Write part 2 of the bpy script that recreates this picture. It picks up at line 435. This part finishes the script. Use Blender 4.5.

==

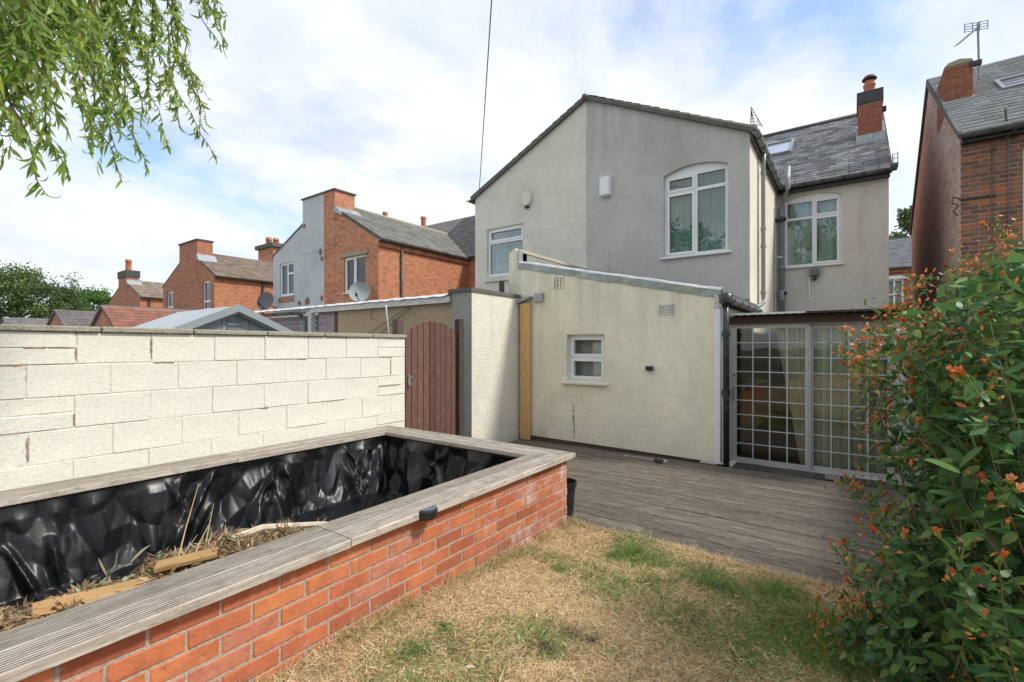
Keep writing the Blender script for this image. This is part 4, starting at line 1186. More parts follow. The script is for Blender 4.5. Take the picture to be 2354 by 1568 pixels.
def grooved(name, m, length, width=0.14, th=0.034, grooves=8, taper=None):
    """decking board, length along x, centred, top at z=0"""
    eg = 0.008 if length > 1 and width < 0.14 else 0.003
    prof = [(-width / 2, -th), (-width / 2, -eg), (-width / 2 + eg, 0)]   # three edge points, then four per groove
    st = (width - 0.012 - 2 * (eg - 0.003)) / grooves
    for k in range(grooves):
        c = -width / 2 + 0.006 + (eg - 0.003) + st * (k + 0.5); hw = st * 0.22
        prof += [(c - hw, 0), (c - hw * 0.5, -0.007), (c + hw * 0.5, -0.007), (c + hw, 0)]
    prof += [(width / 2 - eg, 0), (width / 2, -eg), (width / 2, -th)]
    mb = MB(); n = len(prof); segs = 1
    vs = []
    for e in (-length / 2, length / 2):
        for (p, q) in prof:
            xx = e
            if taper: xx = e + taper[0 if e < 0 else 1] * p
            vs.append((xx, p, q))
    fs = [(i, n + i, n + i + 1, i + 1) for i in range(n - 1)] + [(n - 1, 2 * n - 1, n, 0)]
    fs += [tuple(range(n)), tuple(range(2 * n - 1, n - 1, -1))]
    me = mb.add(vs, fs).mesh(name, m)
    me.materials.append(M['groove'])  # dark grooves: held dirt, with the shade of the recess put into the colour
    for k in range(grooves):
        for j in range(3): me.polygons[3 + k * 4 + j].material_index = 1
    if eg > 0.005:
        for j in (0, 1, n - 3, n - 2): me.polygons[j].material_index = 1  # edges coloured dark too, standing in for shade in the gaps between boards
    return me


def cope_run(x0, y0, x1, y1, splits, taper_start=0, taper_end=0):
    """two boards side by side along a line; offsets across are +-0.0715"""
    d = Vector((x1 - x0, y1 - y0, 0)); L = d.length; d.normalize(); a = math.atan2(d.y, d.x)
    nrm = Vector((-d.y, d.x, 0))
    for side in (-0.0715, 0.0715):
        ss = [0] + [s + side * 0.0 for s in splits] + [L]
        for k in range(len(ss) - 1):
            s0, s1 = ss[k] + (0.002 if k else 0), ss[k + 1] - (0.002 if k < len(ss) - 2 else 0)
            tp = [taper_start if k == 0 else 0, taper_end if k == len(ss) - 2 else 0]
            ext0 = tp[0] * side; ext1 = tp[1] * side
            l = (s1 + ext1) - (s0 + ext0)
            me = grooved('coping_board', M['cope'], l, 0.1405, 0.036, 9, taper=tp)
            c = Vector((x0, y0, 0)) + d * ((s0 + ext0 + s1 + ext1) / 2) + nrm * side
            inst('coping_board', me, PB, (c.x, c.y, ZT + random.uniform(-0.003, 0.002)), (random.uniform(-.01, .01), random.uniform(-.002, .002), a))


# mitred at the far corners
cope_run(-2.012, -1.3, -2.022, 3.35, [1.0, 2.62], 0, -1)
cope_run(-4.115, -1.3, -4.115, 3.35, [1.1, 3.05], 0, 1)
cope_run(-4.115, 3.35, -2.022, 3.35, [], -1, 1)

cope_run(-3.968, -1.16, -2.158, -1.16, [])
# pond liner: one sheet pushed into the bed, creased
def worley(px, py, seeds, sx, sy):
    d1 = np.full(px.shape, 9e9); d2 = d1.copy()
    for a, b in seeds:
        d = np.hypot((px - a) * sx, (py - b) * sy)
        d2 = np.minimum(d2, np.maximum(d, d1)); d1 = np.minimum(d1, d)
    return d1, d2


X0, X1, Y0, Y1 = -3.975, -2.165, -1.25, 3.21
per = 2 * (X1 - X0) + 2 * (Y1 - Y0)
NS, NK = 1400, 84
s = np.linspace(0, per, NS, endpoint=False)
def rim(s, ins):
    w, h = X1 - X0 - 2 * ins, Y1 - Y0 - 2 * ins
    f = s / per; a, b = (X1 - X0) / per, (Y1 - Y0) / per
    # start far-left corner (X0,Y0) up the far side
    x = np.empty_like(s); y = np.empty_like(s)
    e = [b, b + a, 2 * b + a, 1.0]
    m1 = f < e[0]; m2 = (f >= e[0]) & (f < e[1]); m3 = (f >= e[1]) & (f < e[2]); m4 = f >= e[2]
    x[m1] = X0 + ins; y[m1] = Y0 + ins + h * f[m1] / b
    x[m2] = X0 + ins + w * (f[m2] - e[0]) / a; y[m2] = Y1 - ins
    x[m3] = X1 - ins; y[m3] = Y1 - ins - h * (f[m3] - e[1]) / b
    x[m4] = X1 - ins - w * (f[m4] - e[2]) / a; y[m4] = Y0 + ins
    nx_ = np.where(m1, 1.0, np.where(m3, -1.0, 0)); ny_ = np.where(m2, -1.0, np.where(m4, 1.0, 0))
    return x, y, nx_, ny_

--

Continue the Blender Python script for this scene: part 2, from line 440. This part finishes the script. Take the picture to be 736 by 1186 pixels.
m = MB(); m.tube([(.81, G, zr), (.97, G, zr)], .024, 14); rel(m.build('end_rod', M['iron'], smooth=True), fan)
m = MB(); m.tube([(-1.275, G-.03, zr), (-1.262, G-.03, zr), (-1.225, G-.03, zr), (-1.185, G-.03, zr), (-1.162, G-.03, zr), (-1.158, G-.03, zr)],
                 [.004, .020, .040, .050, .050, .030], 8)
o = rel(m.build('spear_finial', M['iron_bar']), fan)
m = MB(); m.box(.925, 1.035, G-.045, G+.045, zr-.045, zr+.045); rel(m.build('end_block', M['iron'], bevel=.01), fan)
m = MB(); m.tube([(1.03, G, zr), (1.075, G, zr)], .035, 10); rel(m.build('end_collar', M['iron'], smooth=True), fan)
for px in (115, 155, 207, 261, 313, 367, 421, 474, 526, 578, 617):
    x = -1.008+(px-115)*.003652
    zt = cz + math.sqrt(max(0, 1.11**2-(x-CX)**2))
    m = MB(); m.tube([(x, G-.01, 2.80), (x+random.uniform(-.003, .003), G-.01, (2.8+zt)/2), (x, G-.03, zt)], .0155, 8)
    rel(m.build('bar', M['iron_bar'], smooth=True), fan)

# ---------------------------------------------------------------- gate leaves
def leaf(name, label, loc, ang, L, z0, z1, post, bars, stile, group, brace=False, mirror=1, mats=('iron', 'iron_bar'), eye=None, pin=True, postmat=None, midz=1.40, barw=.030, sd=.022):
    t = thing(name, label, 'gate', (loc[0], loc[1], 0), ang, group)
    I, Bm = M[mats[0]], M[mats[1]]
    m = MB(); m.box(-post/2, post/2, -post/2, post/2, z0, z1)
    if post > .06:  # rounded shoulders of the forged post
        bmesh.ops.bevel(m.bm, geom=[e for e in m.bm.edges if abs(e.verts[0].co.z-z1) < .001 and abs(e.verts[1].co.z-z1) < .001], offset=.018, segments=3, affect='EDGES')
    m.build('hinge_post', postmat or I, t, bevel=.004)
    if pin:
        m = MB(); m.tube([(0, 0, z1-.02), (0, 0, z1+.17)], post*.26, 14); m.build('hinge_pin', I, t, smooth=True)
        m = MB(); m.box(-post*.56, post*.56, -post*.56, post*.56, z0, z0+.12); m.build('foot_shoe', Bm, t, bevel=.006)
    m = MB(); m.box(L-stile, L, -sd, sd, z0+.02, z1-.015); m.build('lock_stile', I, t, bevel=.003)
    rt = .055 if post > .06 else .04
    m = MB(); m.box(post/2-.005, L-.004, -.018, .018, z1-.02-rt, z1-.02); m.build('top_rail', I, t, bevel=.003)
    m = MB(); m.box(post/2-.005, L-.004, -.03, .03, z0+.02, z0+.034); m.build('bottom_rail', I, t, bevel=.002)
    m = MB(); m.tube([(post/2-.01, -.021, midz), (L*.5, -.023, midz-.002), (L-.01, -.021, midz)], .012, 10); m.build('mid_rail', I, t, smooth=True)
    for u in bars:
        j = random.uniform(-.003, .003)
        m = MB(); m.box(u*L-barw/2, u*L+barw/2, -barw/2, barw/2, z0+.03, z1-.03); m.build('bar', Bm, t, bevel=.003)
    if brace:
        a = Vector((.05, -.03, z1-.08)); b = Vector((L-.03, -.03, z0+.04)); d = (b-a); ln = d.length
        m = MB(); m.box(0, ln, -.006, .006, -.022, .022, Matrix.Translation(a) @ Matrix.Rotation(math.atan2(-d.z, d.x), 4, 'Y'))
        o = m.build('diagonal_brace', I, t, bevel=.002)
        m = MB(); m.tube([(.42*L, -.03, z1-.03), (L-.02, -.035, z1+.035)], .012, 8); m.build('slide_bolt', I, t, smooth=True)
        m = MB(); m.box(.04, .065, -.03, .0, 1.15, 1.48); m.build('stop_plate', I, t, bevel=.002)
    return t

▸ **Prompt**
In the listing above, find the line with "Continue the Blender" and the line with "rel(m.build('bar', M['iron_bar'], smooth=True), fan)", then print exactly those lines and every line between them.

▸ **Solution for this task**
Continue the Blender Python script for this scene: part 2, from line 440. This part finishes the script. Take the picture to be 736 by 1186 pixels.
m = MB(); m.tube([(.81, G, zr), (.97, G, zr)], .024, 14); rel(m.build('end_rod', M['iron'], smooth=True), fan)
m = MB(); m.tube([(-1.275, G-.03, zr), (-1.262, G-.03, zr), (-1.225, G-.03, zr), (-1.185, G-.03, zr), (-1.162, G-.03, zr), (-1.158, G-.03, zr)],
                 [.004, .020, .040, .050, .050, .030], 8)
o = rel(m.build('spear_finial', M['iron_bar']), fan)
m = MB(); m.box(.925, 1.035, G-.045, G+.045, zr-.045, zr+.045); rel(m.build('end_block', M['iron'], bevel=.01), fan)
m = MB(); m.tube([(1.03, G, zr), (1.075, G, zr)], .035, 10); rel(m.build('end_collar', M['iron'], smooth=True), fan)
for px in (115, 155, 207, 261, 313, 367, 421, 474, 526, 578, 617):
    x = -1.008+(px-115)*.003652
    zt = cz + math.sqrt(max(0, 1.11**2-(x-CX)**2))
    m = MB(); m.tube([(x, G-.01, 2.80), (x+random.uniform(-.003, .003), G-.01, (2.8+zt)/2), (x, G-.03, zt)], .0155, 8)
    rel(m.build('bar', M['iron_bar'], smooth=True), fan)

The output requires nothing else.